По-видимому, именно первый певец с печалью признает: «Не бысть ту брата Брячяслава, ни другаго — Всеволода. Единъ же изрони жемчюжну душу изъ храбра тѣла чресъ злато ожерелие. Уныли голоси, пониче веселие, трубы трубятъ городеньскии».
Из всех обращений — это наиболее необычное, так как, по существу, в нем нет призыва. Потому, очевидно, в нем труднее всего установить двуголосие. Оно все могло бы принадлежать и одному певцу. Мы делим его на два, потому что таковы все другие обращения.

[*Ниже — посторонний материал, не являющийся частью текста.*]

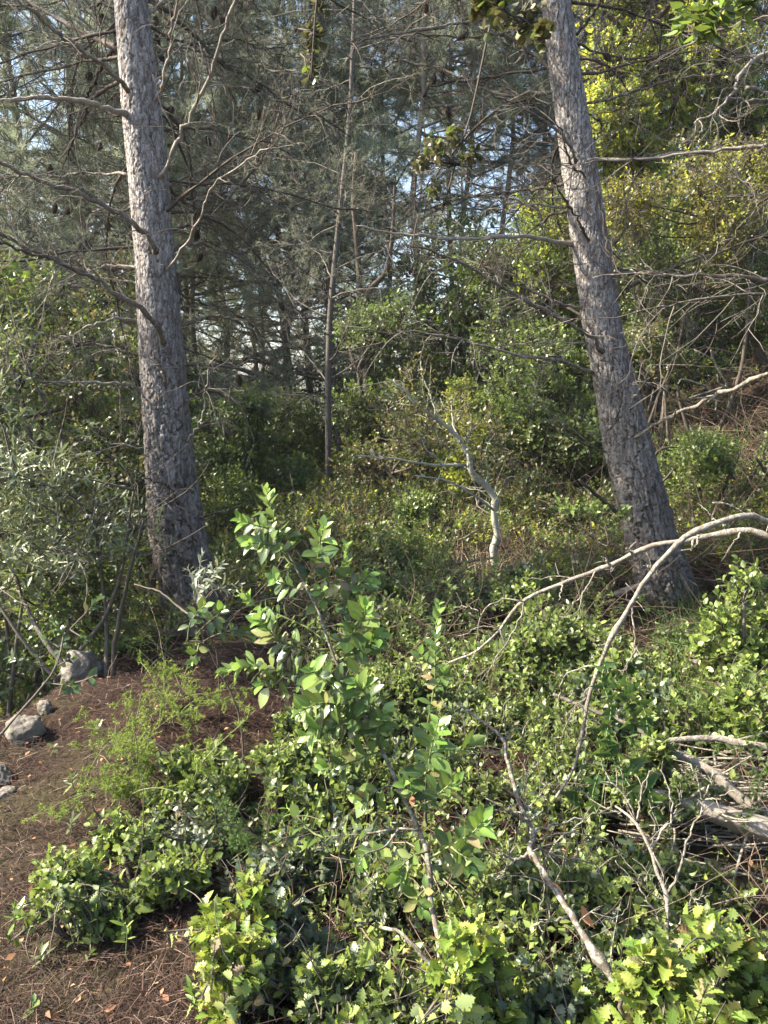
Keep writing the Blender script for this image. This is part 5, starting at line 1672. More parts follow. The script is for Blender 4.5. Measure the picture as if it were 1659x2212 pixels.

Седьмое, последнее обращение, наиболее широкое и как бы обобщающее, снова делится на два: «Ярославли вси внуце и Всеславли! Уже понизите стязи свои, вонзите свои мечи вережени. Уже бо выскочисте изъ дѣдней славѣ». Это обращение ко всем русским князьям, из которых существовали только две ветви — потомки Ярослава Мудрого и потомки Всеслава Полоцкого. Первый певец обращает к ним свой наиболее сильный призыв и наиболее широкое осуждение одновременно, поминая и Русскую землю и «жизнь Всеслава», то есть все наследие последнего, все его, условно говоря, богатство: «Вы бо своими крамолами начнете наводити поганыя на землю Рускую, на жизнь Всеславлю. Которою бо бѣше насилие отъ земли Половецкыи!»
Если в прежних своих призывах певец-рассказчик говорил о «ранах Игоревых», то есть о недавних событиях, текущих, животрепещущих, то теперь он, обобщая вслед за первым певцом, говорит о длительном историческом сроке насилия от земли Половецкой. Соответственно этому певец-рассказчик (таким он нам рисуется) обращается к историческим событиям вековой давности — к истории борьбы полоцкого князя Всеслава и его потомков с другими князьями — потомками Ярослава Мудрого, ярославичами.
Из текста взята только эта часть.